_TASK GOAL:_
Everything from the line with "Recreate this scene" through the line with "R_ = math.radians", inclusive, should be repeated exactly, except the pictures.

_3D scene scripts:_
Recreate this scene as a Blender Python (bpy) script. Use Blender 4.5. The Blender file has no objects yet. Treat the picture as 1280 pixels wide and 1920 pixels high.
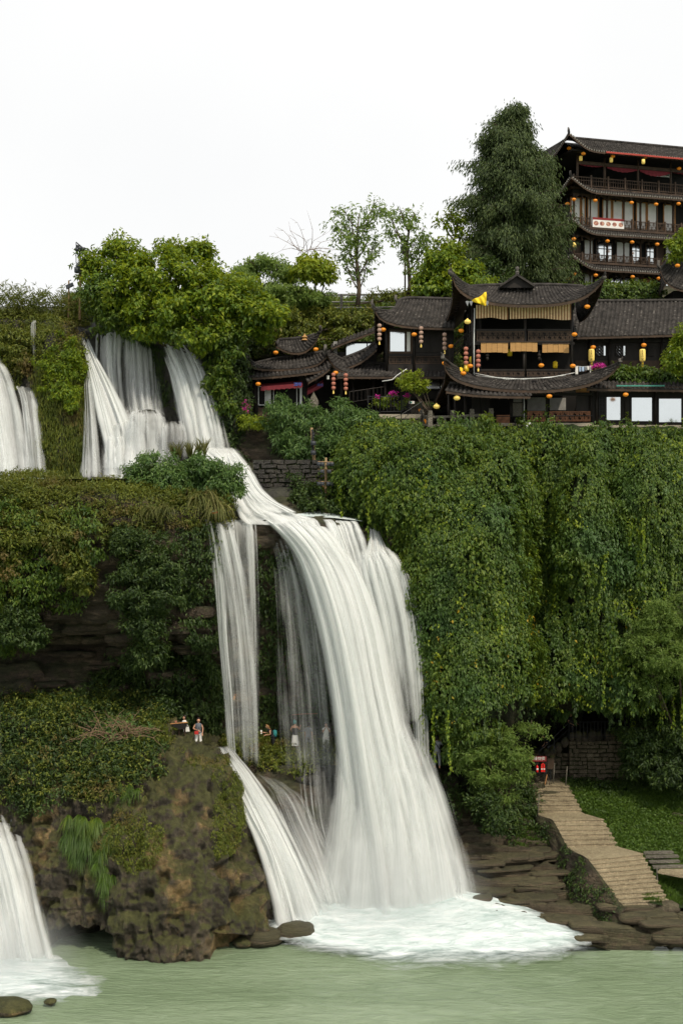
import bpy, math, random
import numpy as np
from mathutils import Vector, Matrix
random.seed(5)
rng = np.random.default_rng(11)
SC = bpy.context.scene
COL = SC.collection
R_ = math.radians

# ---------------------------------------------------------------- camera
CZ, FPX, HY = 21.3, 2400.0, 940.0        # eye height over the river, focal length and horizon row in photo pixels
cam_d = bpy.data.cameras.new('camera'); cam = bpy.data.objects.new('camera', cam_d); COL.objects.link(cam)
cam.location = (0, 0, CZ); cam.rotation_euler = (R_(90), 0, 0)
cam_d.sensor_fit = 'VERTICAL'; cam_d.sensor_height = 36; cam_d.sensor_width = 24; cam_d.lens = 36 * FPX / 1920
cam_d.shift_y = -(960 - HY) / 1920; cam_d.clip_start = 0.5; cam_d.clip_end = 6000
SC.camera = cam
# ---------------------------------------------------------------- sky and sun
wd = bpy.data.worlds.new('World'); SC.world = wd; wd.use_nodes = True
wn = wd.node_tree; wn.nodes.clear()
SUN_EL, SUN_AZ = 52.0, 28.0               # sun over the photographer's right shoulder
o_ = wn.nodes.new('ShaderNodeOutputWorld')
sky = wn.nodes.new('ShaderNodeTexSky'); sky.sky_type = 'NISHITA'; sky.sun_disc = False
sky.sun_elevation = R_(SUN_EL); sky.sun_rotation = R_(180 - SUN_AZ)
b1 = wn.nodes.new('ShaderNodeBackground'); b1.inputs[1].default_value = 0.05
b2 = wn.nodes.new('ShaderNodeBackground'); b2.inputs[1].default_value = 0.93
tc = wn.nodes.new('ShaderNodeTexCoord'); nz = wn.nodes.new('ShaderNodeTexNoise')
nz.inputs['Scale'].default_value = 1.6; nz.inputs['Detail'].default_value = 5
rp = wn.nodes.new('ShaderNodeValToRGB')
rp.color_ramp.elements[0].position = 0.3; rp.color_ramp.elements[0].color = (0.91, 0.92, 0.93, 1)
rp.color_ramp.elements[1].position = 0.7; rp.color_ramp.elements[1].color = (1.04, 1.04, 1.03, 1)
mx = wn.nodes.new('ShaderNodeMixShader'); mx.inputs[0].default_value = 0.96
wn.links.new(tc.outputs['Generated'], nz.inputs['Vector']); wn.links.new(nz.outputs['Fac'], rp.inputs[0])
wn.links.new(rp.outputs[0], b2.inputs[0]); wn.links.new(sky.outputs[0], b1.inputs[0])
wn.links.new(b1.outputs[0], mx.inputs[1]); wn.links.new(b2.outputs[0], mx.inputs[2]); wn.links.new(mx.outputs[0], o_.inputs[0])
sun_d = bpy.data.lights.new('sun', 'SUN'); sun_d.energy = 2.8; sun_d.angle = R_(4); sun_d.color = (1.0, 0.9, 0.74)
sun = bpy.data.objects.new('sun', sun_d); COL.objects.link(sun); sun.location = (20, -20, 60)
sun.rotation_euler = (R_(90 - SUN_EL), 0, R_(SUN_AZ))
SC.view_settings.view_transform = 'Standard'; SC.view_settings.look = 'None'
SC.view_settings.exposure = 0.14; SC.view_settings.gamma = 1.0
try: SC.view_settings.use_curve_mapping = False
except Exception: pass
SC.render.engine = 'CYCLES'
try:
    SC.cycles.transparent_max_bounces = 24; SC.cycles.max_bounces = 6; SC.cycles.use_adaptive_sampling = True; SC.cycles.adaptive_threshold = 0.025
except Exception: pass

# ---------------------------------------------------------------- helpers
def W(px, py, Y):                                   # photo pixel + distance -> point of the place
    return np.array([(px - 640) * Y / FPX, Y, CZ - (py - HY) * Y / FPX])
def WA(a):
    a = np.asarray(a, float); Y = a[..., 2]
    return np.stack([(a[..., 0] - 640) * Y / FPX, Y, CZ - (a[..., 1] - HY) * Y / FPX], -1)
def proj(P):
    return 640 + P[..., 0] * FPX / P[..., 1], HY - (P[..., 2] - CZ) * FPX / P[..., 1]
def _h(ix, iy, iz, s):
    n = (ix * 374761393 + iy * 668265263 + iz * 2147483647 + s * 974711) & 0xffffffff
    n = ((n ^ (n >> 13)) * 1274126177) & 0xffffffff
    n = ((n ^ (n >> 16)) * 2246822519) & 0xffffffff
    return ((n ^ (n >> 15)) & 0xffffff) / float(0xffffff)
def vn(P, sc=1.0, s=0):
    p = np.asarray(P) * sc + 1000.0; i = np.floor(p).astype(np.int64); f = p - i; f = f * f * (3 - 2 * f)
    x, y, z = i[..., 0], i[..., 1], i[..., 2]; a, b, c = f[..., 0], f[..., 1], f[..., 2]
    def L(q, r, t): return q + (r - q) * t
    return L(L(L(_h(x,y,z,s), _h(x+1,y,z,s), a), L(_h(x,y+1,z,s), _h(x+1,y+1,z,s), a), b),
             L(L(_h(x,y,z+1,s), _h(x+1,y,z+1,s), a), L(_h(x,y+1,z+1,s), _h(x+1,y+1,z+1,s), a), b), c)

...

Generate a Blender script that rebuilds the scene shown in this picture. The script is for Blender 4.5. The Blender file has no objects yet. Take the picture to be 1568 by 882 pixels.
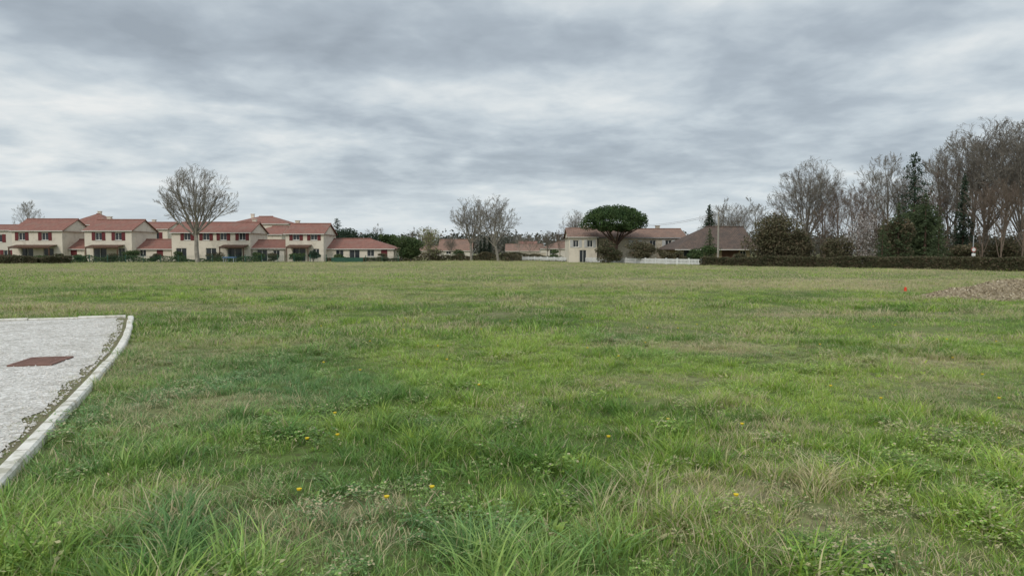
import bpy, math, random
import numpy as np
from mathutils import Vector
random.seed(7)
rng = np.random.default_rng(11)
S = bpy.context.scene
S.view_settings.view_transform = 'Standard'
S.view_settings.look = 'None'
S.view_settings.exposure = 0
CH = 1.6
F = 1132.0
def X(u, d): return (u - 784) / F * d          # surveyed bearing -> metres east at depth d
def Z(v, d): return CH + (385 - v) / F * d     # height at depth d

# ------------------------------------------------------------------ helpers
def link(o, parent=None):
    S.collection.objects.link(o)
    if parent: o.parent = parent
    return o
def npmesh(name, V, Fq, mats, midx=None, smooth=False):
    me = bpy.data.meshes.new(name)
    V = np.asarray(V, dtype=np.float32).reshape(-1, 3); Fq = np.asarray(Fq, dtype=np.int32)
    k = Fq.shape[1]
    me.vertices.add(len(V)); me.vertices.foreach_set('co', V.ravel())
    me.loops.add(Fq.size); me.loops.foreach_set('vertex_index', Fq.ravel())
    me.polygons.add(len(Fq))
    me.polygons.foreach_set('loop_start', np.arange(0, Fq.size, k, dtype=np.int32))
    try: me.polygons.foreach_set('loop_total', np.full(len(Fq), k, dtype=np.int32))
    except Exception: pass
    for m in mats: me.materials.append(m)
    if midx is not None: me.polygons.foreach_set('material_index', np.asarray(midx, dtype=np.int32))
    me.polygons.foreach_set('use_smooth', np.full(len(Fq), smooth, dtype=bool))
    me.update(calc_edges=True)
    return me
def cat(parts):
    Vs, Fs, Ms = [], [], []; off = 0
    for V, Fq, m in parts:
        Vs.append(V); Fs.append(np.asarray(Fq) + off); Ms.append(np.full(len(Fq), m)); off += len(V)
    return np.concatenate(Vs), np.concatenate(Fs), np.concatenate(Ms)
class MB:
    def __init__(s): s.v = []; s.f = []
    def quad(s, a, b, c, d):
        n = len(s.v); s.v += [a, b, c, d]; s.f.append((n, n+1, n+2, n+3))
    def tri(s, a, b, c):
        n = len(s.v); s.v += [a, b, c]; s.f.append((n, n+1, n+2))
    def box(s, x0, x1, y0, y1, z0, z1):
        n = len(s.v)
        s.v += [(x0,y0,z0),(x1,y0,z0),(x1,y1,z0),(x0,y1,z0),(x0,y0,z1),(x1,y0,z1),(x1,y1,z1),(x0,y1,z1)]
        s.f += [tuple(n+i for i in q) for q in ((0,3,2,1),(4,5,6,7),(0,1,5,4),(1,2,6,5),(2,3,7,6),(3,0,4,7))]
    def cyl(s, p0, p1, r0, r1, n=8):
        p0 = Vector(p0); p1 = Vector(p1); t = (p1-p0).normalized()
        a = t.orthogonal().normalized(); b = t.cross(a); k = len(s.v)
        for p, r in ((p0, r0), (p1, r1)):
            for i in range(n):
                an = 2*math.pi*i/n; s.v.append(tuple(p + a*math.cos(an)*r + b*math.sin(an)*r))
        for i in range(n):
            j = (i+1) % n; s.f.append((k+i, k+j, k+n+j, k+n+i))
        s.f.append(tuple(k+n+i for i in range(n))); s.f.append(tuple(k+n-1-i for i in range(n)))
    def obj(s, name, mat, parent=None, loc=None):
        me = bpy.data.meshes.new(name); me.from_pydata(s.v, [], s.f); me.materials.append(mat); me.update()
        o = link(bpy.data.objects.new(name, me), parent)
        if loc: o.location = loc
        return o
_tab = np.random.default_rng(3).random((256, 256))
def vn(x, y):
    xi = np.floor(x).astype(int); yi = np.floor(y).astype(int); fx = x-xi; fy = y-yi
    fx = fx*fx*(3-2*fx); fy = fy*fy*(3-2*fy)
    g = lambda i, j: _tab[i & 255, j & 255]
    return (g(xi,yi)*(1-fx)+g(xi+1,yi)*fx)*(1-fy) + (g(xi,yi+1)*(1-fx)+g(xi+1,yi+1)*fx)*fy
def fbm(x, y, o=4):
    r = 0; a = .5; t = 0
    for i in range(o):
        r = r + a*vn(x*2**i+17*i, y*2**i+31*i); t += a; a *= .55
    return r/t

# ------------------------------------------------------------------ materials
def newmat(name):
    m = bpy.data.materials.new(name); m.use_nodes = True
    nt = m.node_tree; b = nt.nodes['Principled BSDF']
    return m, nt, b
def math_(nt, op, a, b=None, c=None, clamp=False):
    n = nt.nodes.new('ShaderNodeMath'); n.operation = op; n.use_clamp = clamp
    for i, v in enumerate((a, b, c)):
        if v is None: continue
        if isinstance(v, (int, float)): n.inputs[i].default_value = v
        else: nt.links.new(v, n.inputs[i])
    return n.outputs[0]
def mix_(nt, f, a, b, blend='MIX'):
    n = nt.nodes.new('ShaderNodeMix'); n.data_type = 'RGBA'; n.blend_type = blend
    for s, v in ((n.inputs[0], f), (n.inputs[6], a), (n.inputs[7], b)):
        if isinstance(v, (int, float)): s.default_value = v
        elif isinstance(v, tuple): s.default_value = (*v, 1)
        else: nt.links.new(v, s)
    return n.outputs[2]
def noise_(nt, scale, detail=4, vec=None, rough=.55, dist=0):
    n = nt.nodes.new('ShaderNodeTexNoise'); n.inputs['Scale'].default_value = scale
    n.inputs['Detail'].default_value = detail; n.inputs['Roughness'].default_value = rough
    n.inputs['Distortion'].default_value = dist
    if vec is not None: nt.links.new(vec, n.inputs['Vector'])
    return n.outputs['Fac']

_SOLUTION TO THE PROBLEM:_
Recreate this scene as a Blender Python (bpy) script. Use Blender 4.5. The Blender file has no objects yet. Treat the picture as 1280 pixels wide and 1920 pixels high.
import bpy, math, random
import numpy as np
from mathutils import Vector, Matrix
random.seed(5)
rng = np.random.default_rng(11)
SC = bpy.context.scene
COL = SC.collection
R_ = math.radians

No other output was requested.